Three failure modes quietly cost small funds the deals they should have done: the screening tax (a full workday scoring a company that didn't fit — you knew after an hour), curated inbound (your dealflow is what sellers, bankers and advisors chose to show you), and the buried no (the company you passed on two years ago has grown into your thesis, and nothing reminds you). A pipeline is the system that fixes all three.
Stages: make the funnel explicit
- 01Universe — everything that could conceivably fit: registry sweeps, web search, inbound, conference lists. No judgement yet, just capture with a source tag.
- 02Analysed — the company has been through the scoring model once. Most of the universe dies here, cheaply.
- 03Watching — doesn't fit today, plausibly fits later. This is where buried no's go to stay alive.
- 04Shortlist — actively pursued: management contact, first data requests.
- 05Due diligence — data room open, advisors engaged, real money on the line.
- 06Portfolio — owned, and now a monitoring problem rather than a sourcing one.
Scoring: derive the model from the strategy, then stop negotiating with it
A scoring model is only useful if it is written down before you see the company. Misano derives it from the fund strategy itself: upload the strategy document or a 200–10,000 character brief, and the AI extracts target sectors, anti-patterns, and a five-dimension scoring model calibrated to the thesis — market, financials, competitive moat, management, and risk, composited into a 0–100 score, with strategy fit rated as a separate axis rather than blended in.

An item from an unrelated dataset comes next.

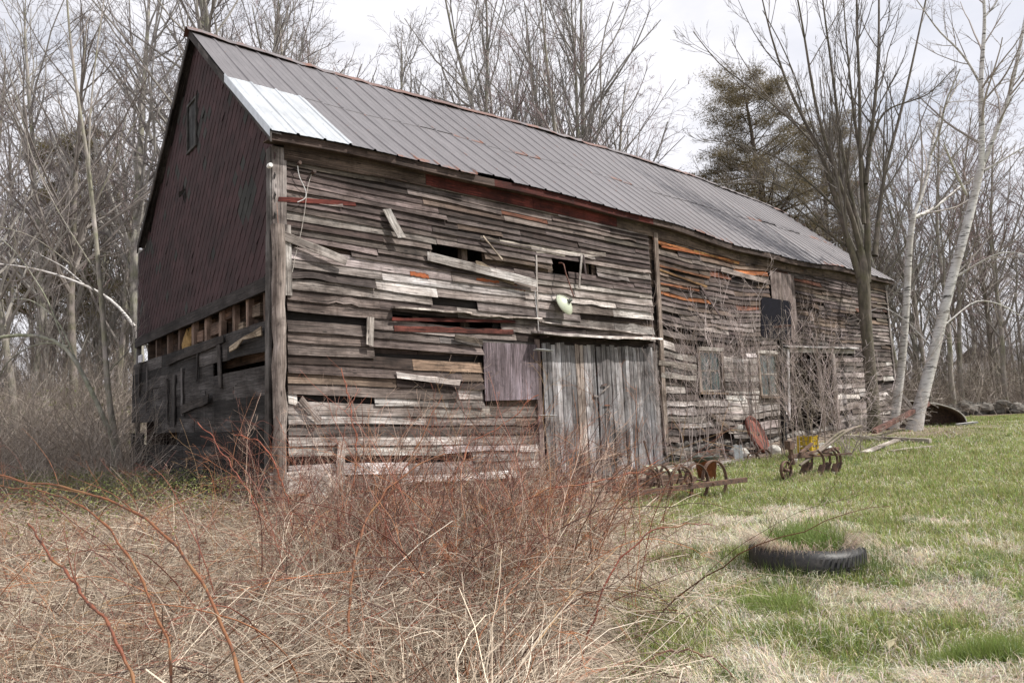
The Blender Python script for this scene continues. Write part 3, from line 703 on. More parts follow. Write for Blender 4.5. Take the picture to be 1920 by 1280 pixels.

Two design choices matter more than the dimension list. First, separate what math computes from what judgement assesses: financial ratios and risk gates are deterministic code, market attractiveness and moat are AI judgement with cited evidence — and the score breakdown shows which is which. Second, hard gates: a company below a floor on any critical dimension cannot compensate with charm elsewhere. A composite score without gates is how a great story with terrible unit economics reaches your shortlist.
The discipline that compounds
- Score everything with the same model. The value of a 0–100 score is ranking a hundred companies against each other; ad-hoc criteria destroy exactly that.
- Version the strategy. When the thesis changes, re-derive the model — and note which scores were produced by which version.
- Rescore the pile of no's. Companies grow, sectors move, your view moves. Misano rescores the watching list against the current thesis on demand — your old 'no' isn't always still a no.
- Meter the funnel. Companies analysed, share filtered out, shortlist conversion — Misano publishes its own live funnel at misano.ai/statistics as an honesty exercise.